Since the moment of contact between the Spaniards and the Indian communities of central Mexico, countless scholars have written volumes on the languages and cultures of the native populations. Nevertheless, the period of contact, the cultural and linguistic processes operative during colonial times, remain relatively unstudied and only partially understood. The study by Karttunen and Lockhart is a scholarly contribution, long overdue, which constitutes a solid working basis for related studies.
The authors have utilized the secular documents written during the colonial period with appropriate references to modern twentieth-century Nahuatl. They are interested in the responses of Nahuatl to Spanish—the phonetic, lexical, morphological and semantic changes which occurred over the prolonged period of contact.
Writing with a clear indication of their mastery of classical Nahuatl, the authors deal first with the phonological and phonetic changes in Spanish loanwords. The discussion notes the phonetic adjustments occasioned by the use of Spanish-based orthography to derive Nahuatl writing. Likewise, letter substitutions in the Spanish loanwords found in Nahuatl texts are discussed in the light of the differing phonetic patterns of the two languages.

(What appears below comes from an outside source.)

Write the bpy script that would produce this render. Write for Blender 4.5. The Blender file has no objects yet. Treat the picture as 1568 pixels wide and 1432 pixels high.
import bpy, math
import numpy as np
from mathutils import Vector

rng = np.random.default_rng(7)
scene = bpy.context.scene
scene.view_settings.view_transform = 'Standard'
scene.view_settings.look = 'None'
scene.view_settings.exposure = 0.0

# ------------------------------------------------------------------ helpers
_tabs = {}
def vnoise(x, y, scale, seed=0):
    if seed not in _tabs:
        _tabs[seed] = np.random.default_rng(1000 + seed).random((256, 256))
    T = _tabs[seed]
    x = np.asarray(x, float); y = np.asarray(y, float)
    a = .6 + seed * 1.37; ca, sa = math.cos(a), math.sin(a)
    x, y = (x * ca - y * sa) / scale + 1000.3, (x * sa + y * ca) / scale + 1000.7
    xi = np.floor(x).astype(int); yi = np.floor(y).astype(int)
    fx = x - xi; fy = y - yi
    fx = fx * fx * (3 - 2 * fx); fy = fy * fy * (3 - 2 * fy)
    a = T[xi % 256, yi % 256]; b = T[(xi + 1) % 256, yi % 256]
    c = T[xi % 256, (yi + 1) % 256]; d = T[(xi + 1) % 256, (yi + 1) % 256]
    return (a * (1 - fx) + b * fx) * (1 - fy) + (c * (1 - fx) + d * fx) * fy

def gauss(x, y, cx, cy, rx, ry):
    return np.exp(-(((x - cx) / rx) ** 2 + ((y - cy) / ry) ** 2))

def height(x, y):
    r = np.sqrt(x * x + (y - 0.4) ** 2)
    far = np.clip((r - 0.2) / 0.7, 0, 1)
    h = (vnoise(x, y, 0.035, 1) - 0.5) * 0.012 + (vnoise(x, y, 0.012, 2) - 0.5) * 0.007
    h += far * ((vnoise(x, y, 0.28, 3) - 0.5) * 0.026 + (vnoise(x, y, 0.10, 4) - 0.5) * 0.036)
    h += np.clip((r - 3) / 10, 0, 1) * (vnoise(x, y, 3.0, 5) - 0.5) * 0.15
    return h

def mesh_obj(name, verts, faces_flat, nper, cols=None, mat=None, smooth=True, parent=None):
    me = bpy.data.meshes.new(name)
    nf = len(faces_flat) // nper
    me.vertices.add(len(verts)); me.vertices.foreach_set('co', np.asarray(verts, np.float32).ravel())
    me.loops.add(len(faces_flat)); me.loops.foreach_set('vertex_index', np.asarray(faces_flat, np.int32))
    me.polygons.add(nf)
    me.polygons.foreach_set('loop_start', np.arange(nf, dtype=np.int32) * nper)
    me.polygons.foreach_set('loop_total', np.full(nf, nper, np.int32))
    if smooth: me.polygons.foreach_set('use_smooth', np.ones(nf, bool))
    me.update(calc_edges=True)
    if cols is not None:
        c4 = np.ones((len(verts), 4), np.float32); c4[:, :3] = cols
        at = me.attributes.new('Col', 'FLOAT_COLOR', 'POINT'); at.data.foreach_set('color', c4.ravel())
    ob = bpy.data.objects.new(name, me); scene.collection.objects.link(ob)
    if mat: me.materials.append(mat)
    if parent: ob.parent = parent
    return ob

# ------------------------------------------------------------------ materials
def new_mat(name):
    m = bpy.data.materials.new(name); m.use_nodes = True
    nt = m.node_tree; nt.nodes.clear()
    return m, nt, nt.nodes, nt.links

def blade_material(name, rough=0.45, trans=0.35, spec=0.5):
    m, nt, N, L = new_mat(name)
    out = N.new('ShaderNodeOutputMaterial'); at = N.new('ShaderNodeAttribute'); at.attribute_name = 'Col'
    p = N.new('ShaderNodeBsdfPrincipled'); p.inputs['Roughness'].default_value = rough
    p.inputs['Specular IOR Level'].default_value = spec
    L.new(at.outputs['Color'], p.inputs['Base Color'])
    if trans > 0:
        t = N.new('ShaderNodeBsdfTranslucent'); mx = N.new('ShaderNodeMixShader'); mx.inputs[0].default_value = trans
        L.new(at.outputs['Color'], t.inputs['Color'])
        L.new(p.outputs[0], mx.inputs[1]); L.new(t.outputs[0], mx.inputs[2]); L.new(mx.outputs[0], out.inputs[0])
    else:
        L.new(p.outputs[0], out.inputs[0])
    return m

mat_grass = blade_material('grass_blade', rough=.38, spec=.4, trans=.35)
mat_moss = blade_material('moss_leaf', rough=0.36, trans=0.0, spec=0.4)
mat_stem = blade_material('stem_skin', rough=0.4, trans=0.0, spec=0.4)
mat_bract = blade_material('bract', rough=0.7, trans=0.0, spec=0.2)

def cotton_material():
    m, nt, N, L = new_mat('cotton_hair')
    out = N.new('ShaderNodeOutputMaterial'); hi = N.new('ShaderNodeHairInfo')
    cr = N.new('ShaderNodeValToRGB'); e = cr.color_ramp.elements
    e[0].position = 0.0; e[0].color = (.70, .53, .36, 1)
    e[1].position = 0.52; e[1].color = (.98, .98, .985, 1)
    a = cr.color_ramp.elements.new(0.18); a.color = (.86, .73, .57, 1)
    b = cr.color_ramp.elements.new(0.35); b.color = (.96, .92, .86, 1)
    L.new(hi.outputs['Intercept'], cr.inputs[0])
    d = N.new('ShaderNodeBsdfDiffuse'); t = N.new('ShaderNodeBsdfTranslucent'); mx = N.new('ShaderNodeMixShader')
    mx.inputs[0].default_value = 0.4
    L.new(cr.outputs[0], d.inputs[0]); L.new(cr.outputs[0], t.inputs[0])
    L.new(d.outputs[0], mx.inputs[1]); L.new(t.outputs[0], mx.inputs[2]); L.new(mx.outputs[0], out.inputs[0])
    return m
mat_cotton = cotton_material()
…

Loanword morphology is considered under the heading of Spanish nouns, adjectives, verbs and particles. Under these four headings the writers treat the morphological changes appearing in the Nahuatl texts, as well as the frequency and dating of the alterations. The chapter on semantic change has a section on the response of Nahuatl speakers to new terms of European origin, that is, the deriving of new descriptive terms using native roots as opposed to the use of Spanish loanwords. A second section deals with the semantic changes resulting from the failure of Nahuatl to borrow the Spanish verbs tener and deber.
Appendix I gives loanword lists arranged in chronological order. Appendix II contains translations and transcriptions of sample documents. These two appendixes will prove especially valuable.
The volume is lucid. The examples are sufficiently numerous, carefully selected and clearly explained. While the authors see their primary aim as that of unifying Nahuatl linguistics, their secondary aim of aiding linguists, anthropologists and historians may well prove to have the greater impact. Their volume should be thoroughly mastered and kept as a reference book by every student who uses the colonial archives, or who plans to do research in Nahuatl of the colonial period.